### WRITTEN INSTRUCTION:
Write out the data below in full. Keep it exact.
+++ DATA SECTION
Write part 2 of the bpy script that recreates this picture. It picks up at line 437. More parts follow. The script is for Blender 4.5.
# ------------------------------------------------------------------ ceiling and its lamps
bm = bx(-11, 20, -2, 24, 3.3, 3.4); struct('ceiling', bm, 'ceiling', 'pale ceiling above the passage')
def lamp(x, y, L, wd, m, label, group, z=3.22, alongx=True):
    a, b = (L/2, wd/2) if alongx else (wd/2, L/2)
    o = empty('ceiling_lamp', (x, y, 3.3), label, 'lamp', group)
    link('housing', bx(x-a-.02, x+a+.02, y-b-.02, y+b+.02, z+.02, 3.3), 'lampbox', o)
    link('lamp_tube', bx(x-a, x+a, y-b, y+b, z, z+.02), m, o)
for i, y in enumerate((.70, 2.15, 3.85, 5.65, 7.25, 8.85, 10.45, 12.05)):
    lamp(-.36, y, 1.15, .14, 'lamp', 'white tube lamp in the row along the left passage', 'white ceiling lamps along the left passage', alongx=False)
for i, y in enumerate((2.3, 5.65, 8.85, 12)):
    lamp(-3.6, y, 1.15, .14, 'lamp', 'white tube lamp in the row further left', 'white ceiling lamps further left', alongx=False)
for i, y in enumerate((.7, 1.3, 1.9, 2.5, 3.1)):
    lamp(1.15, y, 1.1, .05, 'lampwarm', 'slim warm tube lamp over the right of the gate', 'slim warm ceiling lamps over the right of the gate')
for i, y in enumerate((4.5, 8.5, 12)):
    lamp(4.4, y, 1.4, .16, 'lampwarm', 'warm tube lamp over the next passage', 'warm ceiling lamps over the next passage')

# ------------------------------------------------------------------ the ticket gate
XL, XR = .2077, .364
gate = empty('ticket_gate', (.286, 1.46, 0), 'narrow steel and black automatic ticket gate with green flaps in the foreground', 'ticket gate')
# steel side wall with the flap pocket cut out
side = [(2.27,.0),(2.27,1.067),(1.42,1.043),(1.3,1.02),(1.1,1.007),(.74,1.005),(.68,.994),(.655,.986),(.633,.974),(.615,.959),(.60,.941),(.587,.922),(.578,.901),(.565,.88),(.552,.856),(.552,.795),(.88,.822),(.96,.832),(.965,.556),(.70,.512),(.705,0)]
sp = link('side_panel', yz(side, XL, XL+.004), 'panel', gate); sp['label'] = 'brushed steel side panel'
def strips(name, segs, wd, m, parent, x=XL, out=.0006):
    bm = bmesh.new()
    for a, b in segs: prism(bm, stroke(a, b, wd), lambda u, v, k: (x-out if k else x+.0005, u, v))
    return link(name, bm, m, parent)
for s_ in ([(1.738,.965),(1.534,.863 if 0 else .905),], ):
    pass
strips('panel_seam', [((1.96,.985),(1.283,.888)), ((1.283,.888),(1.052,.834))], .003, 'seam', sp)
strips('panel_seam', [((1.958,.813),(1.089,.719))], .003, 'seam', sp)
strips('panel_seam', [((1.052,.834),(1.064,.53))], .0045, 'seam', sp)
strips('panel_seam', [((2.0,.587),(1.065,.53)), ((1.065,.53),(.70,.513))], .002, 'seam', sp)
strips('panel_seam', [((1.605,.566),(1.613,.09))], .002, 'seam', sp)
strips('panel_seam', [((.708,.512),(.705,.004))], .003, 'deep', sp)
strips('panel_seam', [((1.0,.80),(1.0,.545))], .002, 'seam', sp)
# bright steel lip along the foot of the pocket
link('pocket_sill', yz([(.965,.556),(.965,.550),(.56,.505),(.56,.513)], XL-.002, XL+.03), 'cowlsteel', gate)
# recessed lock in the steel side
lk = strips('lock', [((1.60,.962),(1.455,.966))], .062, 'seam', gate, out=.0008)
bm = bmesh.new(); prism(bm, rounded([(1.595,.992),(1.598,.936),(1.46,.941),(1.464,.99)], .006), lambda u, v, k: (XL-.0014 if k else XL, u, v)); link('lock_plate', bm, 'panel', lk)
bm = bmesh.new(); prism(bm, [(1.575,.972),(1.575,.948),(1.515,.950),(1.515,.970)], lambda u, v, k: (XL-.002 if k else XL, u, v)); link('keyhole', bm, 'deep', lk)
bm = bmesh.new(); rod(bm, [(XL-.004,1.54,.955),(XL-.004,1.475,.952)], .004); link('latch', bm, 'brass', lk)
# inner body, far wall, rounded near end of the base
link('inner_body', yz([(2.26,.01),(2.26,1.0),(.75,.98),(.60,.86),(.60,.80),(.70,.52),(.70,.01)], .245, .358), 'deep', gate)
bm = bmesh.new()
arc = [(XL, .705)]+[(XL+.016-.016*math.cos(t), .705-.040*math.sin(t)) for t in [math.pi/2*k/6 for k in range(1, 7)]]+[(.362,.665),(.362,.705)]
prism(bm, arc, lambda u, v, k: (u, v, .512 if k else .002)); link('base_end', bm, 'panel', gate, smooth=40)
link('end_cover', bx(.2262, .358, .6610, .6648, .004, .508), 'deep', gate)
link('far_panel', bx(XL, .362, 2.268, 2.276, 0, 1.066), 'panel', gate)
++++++
### EXERCISE RESULT:
Write part 2 of the bpy script that recreates this picture. It picks up at line 437. More parts follow. The script is for Blender 4.5.
# ------------------------------------------------------------------ ceiling and its lamps
bm = bx(-11, 20, -2, 24, 3.3, 3.4); struct('ceiling', bm, 'ceiling', 'pale ceiling above the passage')
def lamp(x, y, L, wd, m, label, group, z=3.22, alongx=True):
    a, b = (L/2, wd/2) if alongx else (wd/2, L/2)
    o = empty('ceiling_lamp', (x, y, 3.3), label, 'lamp', group)
    link('housing', bx(x-a-.02, x+a+.02, y-b-.02, y+b+.02, z+.02, 3.3), 'lampbox', o)
    link('lamp_tube', bx(x-a, x+a, y-b, y+b, z, z+.02), m, o)
for i, y in enumerate((.70, 2.15, 3.85, 5.65, 7.25, 8.85, 10.45, 12.05)):
    lamp(-.36, y, 1.15, .14, 'lamp', 'white tube lamp in the row along the left passage', 'white ceiling lamps along the left passage', alongx=False)
for i, y in enumerate((2.3, 5.65, 8.85, 12)):
    lamp(-3.6, y, 1.15, .14, 'lamp', 'white tube lamp in the row further left', 'white ceiling lamps further left', alongx=False)
for i, y in enumerate((.7, 1.3, 1.9, 2.5, 3.1)):
    lamp(1.15, y, 1.1, .05, 'lampwarm', 'slim warm tube lamp over the right of the gate', 'slim warm ceiling lamps over the right of the gate')
for i, y in enumerate((4.5, 8.5, 12)):
    lamp(4.4, y, 1.4, .16, 'lampwarm', 'warm tube lamp over the next passage', 'warm ceiling lamps over the next passage')

# ------------------------------------------------------------------ the ticket gate
XL, XR = .2077, .364
gate = empty('ticket_gate', (.286, 1.46, 0), 'narrow steel and black automatic ticket gate with green flaps in the foreground', 'ticket gate')
# steel side wall with the flap pocket cut out
side = [(2.27,.0),(2.27,1.067),(1.42,1.043),(1.3,1.02),(1.1,1.007),(.74,1.005),(.68,.994),(.655,.986),(.633,.974),(.615,.959),(.60,.941),(.587,.922),(.578,.901),(.565,.88),(.552,.856),(.552,.795),(.88,.822),(.96,.832),(.965,.556),(.70,.512),(.705,0)]
sp = link('side_panel', yz(side, XL, XL+.004), 'panel', gate); sp['label'] = 'brushed steel side panel'
def strips(name, segs, wd, m, parent, x=XL, out=.0006):
    bm = bmesh.new()
    for a, b in segs: prism(bm, stroke(a, b, wd), lambda u, v, k: (x-out if k else x+.0005, u, v))
    return link(name, bm, m, parent)
for s_ in ([(1.738,.965),(1.534,.863 if 0 else .905),], ):
    pass
strips('panel_seam', [((1.96,.985),(1.283,.888)), ((1.283,.888),(1.052,.834))], .003, 'seam', sp)
strips('panel_seam', [((1.958,.813),(1.089,.719))], .003, 'seam', sp)
strips('panel_seam', [((1.052,.834),(1.064,.53))], .0045, 'seam', sp)
strips('panel_seam', [((2.0,.587),(1.065,.53)), ((1.065,.53),(.70,.513))], .002, 'seam', sp)
strips('panel_seam', [((1.605,.566),(1.613,.09))], .002, 'seam', sp)
strips('panel_seam', [((.708,.512),(.705,.004))], .003, 'deep', sp)
strips('panel_seam', [((1.0,.80),(1.0,.545))], .002, 'seam', sp)
# bright steel lip along the foot of the pocket
link('pocket_sill', yz([(.965,.556),(.965,.550),(.56,.505),(.56,.513)], XL-.002, XL+.03), 'cowlsteel', gate)
# recessed lock in the steel side
lk = strips('lock', [((1.60,.962),(1.455,.966))], .062, 'seam', gate, out=.0008)
bm = bmesh.new(); prism(bm, rounded([(1.595,.992),(1.598,.936),(1.46,.941),(1.464,.99)], .006), lambda u, v, k: (XL-.0014 if k else XL, u, v)); link('lock_plate', bm, 'panel', lk)
bm = bmesh.new(); prism(bm, [(1.575,.972),(1.575,.948),(1.515,.950),(1.515,.970)], lambda u, v, k: (XL-.002 if k else XL, u, v)); link('keyhole', bm, 'deep', lk)
bm = bmesh.new(); rod(bm, [(XL-.004,1.54,.955),(XL-.004,1.475,.952)], .004); link('latch', bm, 'brass', lk)
# inner body, far wall, rounded near end of the base
link('inner_body', yz([(2.26,.01),(2.26,1.0),(.75,.98),(.60,.86),(.60,.80),(.70,.52),(.70,.01)], .245, .358), 'deep', gate)
bm = bmesh.new()
arc = [(XL, .705)]+[(XL+.016-.016*math.cos(t), .705-.040*math.sin(t)) for t in [math.pi/2*k/6 for k in range(1, 7)]]+[(.362,.665),(.362,.705)]
prism(bm, arc, lambda u, v, k: (u, v, .512 if k else .002)); link('base_end', bm, 'panel', gate, smooth=40)
link('end_cover', bx(.2262, .358, .6610, .6648, .004, .508), 'deep', gate)
link('far_panel', bx(XL, .362, 2.268, 2.276, 0, 1.066), 'panel', gate)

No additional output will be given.